Então, é chegado o momento de abordar os problemas técnicos de Wildermyth: Console Edition. Sinceramente, ter que contrabalancear a nota final do jogo com essas falhas é algo que me deixa chateado. Mesmo diante dos erros que encontrei no port para os consoles, gostei tanto do game que continuei persistindo após perder horas de uma campanha por conta de um save corrompido. Mas isso não foi tudo. Também encontrei erros que ocasionaram o fechamento do aplicativo, além de problemas de performance e bugs visuais.
Ainda que faça questão de enfatizar quão bom o jogo é, não consigo ignorar a frustração que me acompanhou durante parte da jornada. Sempre que um turno era encerrado com um slow down, ou ao perceber o ícone de salvamento automático na tela, me via contornado por uma sensação de suspense causada pelo medo de perder parte considerável de meu progresso.
Wildermyth: Console Edition é especial. Me arrisco a dizer que talvez seja a melhor representação de um RPG de mesa que já experimentei. Toda vez que peguei o controle para jogar por alguns minutos, vi o tempo passar como se não fizesse sentido. Exatamente por isso, torço para que esses defeitos técnicos sejam logo resolvidos, pois mal vejo a hora de retornar para as Yondering Lands e continuar explorando as muitas possibilidades que o jogo oferece. Porém, até que isso aconteça, o melhor a se fazer é esperar.

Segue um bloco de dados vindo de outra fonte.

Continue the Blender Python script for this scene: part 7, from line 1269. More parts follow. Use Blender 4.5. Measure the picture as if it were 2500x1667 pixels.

Jogo analisado no PS5 com código fornecido pela Auroch Digital.
Veredito
Wildermyth: Console Edition é uma das melhores representações digitais dos tradicionais RPGs de mesa. A forma como o desenvolvimento das campanhas e dos personagens funciona garante horas de gameplay e faz com que você se sinta apegado aos seus heróis e às ótimas histórias das Yondering Lands. Uma pena que problemas técnicos atrapalhem parte da experiência.
Wildermyth: Console Edition is one of the best digital representations of traditional tabletop RPGs. The way the campaigns and character development work guarantees hours of gameplay and makes you feel attached to your heroes and the great stories of the Yondering Lands. It’s a shame that technical issues ruin part of the experience.